Date of Award

January 2016

Degree Type

Open Access Thesis

Degree Name

Master of Business Administration (MBA)



First Advisor

Beth Polin

Second Advisor

Allen D. Engle

Third Advisor

Marcel Robles


Organizations that successfully socialize newcomers benefit from effective workforces comprised of employees who experience higher job performance, satisfaction, and commitment. Organizational insiders, known as social agents, play an integral role in facilitating the socialization of newcomers, as these individuals make up the networks in which newcomers work. To better understand in what ways social agents help assimilate newcomers, a more thorough understanding is needed concerning how tie strength between individuals facilitates the socialization process.

This thesis has two objectives. First, two types of antecedents to strong tie development are explored: orientation practices deployed by organizations to promote interaction between newcomers and social agents; and proactive behaviors that newcomers exhibit toward social agents to foster strong relationships. The second objective of this thesis is to examine how strong ties impact newcomers’ frequency of asking social agents for information, also known as direct inquiry. Previous research has suggested that higher frequencies of direct inquiry positively influence socialization outcomes (e.g., Morrison, 1993b). The completion of both objectives will provide a new perspective for studying the information seeking patterns of newcomers.

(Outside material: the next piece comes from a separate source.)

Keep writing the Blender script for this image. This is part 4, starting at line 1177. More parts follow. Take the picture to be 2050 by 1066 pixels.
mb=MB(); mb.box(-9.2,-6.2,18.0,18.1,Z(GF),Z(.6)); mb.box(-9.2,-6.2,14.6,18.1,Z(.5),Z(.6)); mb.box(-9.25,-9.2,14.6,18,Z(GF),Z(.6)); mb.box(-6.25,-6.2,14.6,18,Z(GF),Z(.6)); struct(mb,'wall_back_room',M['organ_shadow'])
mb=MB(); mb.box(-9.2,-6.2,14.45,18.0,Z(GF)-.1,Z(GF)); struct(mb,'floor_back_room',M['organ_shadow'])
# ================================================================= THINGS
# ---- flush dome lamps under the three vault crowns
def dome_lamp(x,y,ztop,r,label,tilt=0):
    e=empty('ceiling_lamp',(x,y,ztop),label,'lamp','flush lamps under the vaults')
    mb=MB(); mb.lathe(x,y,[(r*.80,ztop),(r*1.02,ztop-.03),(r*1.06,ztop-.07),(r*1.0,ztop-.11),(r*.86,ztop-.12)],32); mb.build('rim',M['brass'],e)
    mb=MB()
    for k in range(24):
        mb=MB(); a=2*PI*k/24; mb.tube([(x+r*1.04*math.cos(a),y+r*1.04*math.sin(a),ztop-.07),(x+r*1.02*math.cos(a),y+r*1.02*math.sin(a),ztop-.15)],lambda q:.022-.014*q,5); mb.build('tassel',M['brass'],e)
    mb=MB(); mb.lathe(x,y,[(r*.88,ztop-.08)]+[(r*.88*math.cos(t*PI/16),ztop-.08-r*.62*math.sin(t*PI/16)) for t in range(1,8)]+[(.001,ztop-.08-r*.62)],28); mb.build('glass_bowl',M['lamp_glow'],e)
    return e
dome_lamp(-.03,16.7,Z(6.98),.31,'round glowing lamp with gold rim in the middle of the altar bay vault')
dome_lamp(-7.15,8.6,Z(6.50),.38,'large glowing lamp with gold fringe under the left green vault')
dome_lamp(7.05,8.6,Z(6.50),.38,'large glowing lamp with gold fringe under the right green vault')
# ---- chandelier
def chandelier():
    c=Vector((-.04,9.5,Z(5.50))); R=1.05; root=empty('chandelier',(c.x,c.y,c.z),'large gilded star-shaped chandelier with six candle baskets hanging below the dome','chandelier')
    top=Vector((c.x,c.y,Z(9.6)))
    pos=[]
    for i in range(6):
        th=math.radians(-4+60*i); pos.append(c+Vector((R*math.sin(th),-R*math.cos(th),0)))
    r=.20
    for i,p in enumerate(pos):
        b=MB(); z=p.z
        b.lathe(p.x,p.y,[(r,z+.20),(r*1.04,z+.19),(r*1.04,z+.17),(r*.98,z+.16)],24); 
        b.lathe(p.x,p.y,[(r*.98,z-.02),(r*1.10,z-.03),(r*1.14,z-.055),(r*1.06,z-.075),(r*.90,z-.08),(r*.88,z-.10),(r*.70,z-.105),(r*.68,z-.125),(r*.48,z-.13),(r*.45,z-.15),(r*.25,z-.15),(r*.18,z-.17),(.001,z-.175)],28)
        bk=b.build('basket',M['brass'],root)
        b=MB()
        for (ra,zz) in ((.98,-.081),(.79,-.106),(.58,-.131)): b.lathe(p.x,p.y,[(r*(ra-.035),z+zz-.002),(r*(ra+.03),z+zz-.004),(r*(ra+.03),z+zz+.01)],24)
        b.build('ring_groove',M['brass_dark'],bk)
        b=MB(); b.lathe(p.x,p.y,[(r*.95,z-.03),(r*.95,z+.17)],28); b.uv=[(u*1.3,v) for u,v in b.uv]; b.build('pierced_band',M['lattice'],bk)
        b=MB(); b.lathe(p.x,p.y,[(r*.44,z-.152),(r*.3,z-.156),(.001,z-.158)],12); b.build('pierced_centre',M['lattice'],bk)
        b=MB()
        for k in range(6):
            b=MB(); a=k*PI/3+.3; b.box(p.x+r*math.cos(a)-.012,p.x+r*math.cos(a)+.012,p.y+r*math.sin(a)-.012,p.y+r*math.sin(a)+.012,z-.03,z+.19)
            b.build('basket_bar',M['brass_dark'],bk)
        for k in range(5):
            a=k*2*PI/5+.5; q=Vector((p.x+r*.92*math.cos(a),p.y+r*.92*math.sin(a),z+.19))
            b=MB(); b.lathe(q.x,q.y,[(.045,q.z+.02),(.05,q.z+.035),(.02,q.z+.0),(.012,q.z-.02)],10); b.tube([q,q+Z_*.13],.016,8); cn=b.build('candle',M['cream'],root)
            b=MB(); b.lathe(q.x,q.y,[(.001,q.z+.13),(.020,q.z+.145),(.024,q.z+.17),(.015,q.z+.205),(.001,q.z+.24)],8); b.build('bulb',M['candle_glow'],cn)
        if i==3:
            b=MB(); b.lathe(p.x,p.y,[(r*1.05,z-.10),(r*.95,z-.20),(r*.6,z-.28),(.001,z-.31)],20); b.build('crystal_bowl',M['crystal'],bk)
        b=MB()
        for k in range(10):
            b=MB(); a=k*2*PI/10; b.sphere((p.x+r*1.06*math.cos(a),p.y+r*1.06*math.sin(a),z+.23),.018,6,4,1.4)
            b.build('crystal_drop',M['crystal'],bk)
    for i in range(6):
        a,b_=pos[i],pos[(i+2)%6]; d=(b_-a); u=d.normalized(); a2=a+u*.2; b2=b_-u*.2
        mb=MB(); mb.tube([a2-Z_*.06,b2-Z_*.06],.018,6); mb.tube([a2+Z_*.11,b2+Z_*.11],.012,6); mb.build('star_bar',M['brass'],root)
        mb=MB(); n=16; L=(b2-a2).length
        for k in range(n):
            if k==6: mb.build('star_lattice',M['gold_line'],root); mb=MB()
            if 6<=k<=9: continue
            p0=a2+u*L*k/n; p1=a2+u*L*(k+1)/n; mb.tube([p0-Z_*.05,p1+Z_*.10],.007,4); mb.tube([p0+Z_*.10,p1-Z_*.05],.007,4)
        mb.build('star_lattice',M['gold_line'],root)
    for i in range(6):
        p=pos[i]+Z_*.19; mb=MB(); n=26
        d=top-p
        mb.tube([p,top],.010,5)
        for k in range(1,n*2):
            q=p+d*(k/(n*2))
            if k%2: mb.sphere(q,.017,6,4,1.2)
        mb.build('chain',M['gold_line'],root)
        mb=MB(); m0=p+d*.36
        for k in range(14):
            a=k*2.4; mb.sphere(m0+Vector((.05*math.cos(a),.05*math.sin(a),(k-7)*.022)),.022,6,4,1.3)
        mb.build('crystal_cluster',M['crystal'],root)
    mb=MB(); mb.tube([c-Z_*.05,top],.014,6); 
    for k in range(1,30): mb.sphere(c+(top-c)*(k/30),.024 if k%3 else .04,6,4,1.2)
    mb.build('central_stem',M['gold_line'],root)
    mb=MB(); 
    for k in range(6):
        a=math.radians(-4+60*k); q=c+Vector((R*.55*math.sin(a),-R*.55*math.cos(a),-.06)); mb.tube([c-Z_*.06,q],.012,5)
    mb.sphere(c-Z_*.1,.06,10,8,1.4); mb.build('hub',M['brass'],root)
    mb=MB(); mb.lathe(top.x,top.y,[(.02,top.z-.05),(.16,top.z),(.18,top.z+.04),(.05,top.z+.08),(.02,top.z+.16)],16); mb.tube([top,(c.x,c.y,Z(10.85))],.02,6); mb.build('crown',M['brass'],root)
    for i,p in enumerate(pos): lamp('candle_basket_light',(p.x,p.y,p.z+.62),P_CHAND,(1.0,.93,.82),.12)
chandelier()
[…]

To test the hypotheses regarding the antecedents to strong ties and the effects of strong ties on newcomers’ frequency of direct inquiry, data was gathered from full-time employees whose tenures’ ranged from six months to one year. A total of 154 responses were collected, and regression analysis was used to statistically test the relationships between variables. Results did not support the proposed antecedents to strong ties. Mixed results appear for the relationships between separate tie strength indicators and newcomers’ frequency of direct inquiry; thus partially supporting the postulation that tie strength does affect information seeking. Mixed results also emerge for socialization outcome variables. The findings suggest that the frequency of direct inquiry positively affects a dimension of newcomers’ job performance, but not job satisfaction or organizational commitment. Following a discussion of the results, the limitations and strengths of this thesis are discussed, academic and practitioner implications are offered, and future research directions are identified.